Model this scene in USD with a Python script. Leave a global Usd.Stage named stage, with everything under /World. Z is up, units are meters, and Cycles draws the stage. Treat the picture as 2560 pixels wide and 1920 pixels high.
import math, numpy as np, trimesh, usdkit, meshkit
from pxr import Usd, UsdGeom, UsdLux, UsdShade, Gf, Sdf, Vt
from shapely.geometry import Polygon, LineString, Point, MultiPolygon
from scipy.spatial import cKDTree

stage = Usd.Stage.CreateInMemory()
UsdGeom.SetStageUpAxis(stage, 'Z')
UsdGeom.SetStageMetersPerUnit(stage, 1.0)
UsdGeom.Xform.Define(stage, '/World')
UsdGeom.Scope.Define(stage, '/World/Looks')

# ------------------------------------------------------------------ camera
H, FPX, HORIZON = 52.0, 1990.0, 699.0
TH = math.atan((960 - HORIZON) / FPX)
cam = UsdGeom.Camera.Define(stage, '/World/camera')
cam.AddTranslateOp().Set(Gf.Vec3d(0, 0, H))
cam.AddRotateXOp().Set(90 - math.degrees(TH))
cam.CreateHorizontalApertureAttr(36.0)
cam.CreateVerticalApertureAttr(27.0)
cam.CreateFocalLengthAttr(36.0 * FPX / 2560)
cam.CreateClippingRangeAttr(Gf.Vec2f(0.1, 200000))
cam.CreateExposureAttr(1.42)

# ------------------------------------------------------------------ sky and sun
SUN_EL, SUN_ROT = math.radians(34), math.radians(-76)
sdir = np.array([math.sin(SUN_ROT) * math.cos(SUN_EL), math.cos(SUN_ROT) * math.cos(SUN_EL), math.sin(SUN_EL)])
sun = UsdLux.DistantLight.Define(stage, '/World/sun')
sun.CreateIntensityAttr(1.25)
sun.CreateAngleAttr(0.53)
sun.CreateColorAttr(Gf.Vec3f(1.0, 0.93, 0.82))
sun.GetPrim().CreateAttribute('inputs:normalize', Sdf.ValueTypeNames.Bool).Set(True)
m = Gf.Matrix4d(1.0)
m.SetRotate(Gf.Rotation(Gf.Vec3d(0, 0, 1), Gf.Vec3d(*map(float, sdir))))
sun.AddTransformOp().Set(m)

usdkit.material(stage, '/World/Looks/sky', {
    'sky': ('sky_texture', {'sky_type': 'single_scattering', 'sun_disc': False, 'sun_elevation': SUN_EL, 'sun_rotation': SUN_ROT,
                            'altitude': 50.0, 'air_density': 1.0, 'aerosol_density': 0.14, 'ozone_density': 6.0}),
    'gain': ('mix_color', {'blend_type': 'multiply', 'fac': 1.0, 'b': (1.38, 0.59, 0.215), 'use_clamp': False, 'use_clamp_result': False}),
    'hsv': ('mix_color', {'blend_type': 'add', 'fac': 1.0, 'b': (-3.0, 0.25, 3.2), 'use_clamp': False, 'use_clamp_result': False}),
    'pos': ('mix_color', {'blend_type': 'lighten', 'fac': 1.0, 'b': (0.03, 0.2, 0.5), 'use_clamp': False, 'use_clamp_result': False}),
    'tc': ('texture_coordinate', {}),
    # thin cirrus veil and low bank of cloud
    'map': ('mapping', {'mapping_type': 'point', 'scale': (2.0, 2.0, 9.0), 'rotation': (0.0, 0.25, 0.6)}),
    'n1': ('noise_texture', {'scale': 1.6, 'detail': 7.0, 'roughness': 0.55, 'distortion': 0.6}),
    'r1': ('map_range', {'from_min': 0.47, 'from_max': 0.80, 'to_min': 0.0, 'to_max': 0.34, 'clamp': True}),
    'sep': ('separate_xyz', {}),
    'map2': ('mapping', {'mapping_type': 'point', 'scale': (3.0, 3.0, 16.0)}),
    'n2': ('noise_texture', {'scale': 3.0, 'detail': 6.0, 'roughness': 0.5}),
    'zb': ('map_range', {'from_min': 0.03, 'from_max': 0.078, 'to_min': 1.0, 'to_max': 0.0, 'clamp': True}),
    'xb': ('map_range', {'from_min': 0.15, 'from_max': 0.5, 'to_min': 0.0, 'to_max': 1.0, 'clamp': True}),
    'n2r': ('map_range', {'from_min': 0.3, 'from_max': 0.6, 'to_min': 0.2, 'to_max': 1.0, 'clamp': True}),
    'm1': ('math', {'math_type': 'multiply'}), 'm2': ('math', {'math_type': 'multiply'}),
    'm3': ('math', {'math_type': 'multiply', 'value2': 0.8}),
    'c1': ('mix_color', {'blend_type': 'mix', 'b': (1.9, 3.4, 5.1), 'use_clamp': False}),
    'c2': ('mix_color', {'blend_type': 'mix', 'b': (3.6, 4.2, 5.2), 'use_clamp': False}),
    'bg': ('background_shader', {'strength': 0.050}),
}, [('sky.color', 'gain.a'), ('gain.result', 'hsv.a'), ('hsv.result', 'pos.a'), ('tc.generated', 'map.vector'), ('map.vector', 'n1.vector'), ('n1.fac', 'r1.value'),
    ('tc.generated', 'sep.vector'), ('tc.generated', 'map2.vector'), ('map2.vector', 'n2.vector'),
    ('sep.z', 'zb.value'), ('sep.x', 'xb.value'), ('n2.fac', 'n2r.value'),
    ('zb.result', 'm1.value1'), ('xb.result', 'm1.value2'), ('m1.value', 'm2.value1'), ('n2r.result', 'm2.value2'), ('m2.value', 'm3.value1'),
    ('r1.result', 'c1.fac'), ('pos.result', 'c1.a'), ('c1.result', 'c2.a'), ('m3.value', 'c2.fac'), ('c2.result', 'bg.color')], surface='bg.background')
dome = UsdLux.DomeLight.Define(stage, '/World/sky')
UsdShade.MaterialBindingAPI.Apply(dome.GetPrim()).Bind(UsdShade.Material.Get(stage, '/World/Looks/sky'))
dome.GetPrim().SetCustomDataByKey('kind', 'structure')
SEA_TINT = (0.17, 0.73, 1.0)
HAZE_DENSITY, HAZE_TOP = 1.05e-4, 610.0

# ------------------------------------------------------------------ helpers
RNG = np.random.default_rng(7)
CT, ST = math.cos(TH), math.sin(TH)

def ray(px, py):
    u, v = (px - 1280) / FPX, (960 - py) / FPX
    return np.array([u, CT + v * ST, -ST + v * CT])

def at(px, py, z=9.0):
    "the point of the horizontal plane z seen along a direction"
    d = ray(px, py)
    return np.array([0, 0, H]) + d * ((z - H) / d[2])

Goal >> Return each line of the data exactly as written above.

Problem solution >>
Model this scene in USD with a Python script. Leave a global Usd.Stage named stage, with everything under /World. Z is up, units are meters, and Cycles draws the stage. Treat the picture as 2560 pixels wide and 1920 pixels high.
import math, numpy as np, trimesh, usdkit, meshkit
from pxr import Usd, UsdGeom, UsdLux, UsdShade, Gf, Sdf, Vt
from shapely.geometry import Polygon, LineString, Point, MultiPolygon
from scipy.spatial import cKDTree

stage = Usd.Stage.CreateInMemory()
UsdGeom.SetStageUpAxis(stage, 'Z')
UsdGeom.SetStageMetersPerUnit(stage, 1.0)
UsdGeom.Xform.Define(stage, '/World')
UsdGeom.Scope.Define(stage, '/World/Looks')

# ------------------------------------------------------------------ camera
H, FPX, HORIZON = 52.0, 1990.0, 699.0
TH = math.atan((960 - HORIZON) / FPX)
cam = UsdGeom.Camera.Define(stage, '/World/camera')
cam.AddTranslateOp().Set(Gf.Vec3d(0, 0, H))
cam.AddRotateXOp().Set(90 - math.degrees(TH))
cam.CreateHorizontalApertureAttr(36.0)
cam.CreateVerticalApertureAttr(27.0)
cam.CreateFocalLengthAttr(36.0 * FPX / 2560)
cam.CreateClippingRangeAttr(Gf.Vec2f(0.1, 200000))
cam.CreateExposureAttr(1.42)

# ------------------------------------------------------------------ sky and sun
SUN_EL, SUN_ROT = math.radians(34), math.radians(-76)
sdir = np.array([math.sin(SUN_ROT) * math.cos(SUN_EL), math.cos(SUN_ROT) * math.cos(SUN_EL), math.sin(SUN_EL)])
sun = UsdLux.DistantLight.Define(stage, '/World/sun')
sun.CreateIntensityAttr(1.25)
sun.CreateAngleAttr(0.53)
sun.CreateColorAttr(Gf.Vec3f(1.0, 0.93, 0.82))
sun.GetPrim().CreateAttribute('inputs:normalize', Sdf.ValueTypeNames.Bool).Set(True)
m = Gf.Matrix4d(1.0)
m.SetRotate(Gf.Rotation(Gf.Vec3d(0, 0, 1), Gf.Vec3d(*map(float, sdir))))
sun.AddTransformOp().Set(m)

usdkit.material(stage, '/World/Looks/sky', {
    'sky': ('sky_texture', {'sky_type': 'single_scattering', 'sun_disc': False, 'sun_elevation': SUN_EL, 'sun_rotation': SUN_ROT,
                            'altitude': 50.0, 'air_density': 1.0, 'aerosol_density': 0.14, 'ozone_density': 6.0}),
    'gain': ('mix_color', {'blend_type': 'multiply', 'fac': 1.0, 'b': (1.38, 0.59, 0.215), 'use_clamp': False, 'use_clamp_result': False}),
    'hsv': ('mix_color', {'blend_type': 'add', 'fac': 1.0, 'b': (-3.0, 0.25, 3.2), 'use_clamp': False, 'use_clamp_result': False}),
    'pos': ('mix_color', {'blend_type': 'lighten', 'fac': 1.0, 'b': (0.03, 0.2, 0.5), 'use_clamp': False, 'use_clamp_result': False}),
    'tc': ('texture_coordinate', {}),
    # thin cirrus veil and low bank of cloud
    'map': ('mapping', {'mapping_type': 'point', 'scale': (2.0, 2.0, 9.0), 'rotation': (0.0, 0.25, 0.6)}),
    'n1': ('noise_texture', {'scale': 1.6, 'detail': 7.0, 'roughness': 0.55, 'distortion': 0.6}),
    'r1': ('map_range', {'from_min': 0.47, 'from_max': 0.80, 'to_min': 0.0, 'to_max': 0.34, 'clamp': True}),
    'sep': ('separate_xyz', {}),
    'map2': ('mapping', {'mapping_type': 'point', 'scale': (3.0, 3.0, 16.0)}),
    'n2': ('noise_texture', {'scale': 3.0, 'detail': 6.0, 'roughness': 0.5}),
    'zb': ('map_range', {'from_min': 0.03, 'from_max': 0.078, 'to_min': 1.0, 'to_max': 0.0, 'clamp': True}),
    'xb': ('map_range', {'from_min': 0.15, 'from_max': 0.5, 'to_min': 0.0, 'to_max': 1.0, 'clamp': True}),
    'n2r': ('map_range', {'from_min': 0.3, 'from_max': 0.6, 'to_min': 0.2, 'to_max': 1.0, 'clamp': True}),
    'm1': ('math', {'math_type': 'multiply'}), 'm2': ('math', {'math_type': 'multiply'}),
    'm3': ('math', {'math_type': 'multiply', 'value2': 0.8}),
    'c1': ('mix_color', {'blend_type': 'mix', 'b': (1.9, 3.4, 5.1), 'use_clamp': False}),
    'c2': ('mix_color', {'blend_type': 'mix', 'b': (3.6, 4.2, 5.2), 'use_clamp': False}),
    'bg': ('background_shader', {'strength': 0.050}),
}, [('sky.color', 'gain.a'), ('gain.result', 'hsv.a'), ('hsv.result', 'pos.a'), ('tc.generated', 'map.vector'), ('map.vector', 'n1.vector'), ('n1.fac', 'r1.value'),
    ('tc.generated', 'sep.vector'), ('tc.generated', 'map2.vector'), ('map2.vector', 'n2.vector'),
    ('sep.z', 'zb.value'), ('sep.x', 'xb.value'), ('n2.fac', 'n2r.value'),
    ('zb.result', 'm1.value1'), ('xb.result', 'm1.value2'), ('m1.value', 'm2.value1'), ('n2r.result', 'm2.value2'), ('m2.value', 'm3.value1'),
    ('r1.result', 'c1.fac'), ('pos.result', 'c1.a'), ('c1.result', 'c2.a'), ('m3.value', 'c2.fac'), ('c2.result', 'bg.color')], surface='bg.background')
dome = UsdLux.DomeLight.Define(stage, '/World/sky')
UsdShade.MaterialBindingAPI.Apply(dome.GetPrim()).Bind(UsdShade.Material.Get(stage, '/World/Looks/sky'))
dome.GetPrim().SetCustomDataByKey('kind', 'structure')
SEA_TINT = (0.17, 0.73, 1.0)
HAZE_DENSITY, HAZE_TOP = 1.05e-4, 610.0

# ------------------------------------------------------------------ helpers
RNG = np.random.default_rng(7)
CT, ST = math.cos(TH), math.sin(TH)

def ray(px, py):
    u, v = (px - 1280) / FPX, (960 - py) / FPX
    return np.array([u, CT + v * ST, -ST + v * CT])

def at(px, py, z=9.0):
    "the point of the horizontal plane z seen along a direction"
    d = ray(px, py)
    return np.array([0, 0, H]) + d * ((z - H) / d[2])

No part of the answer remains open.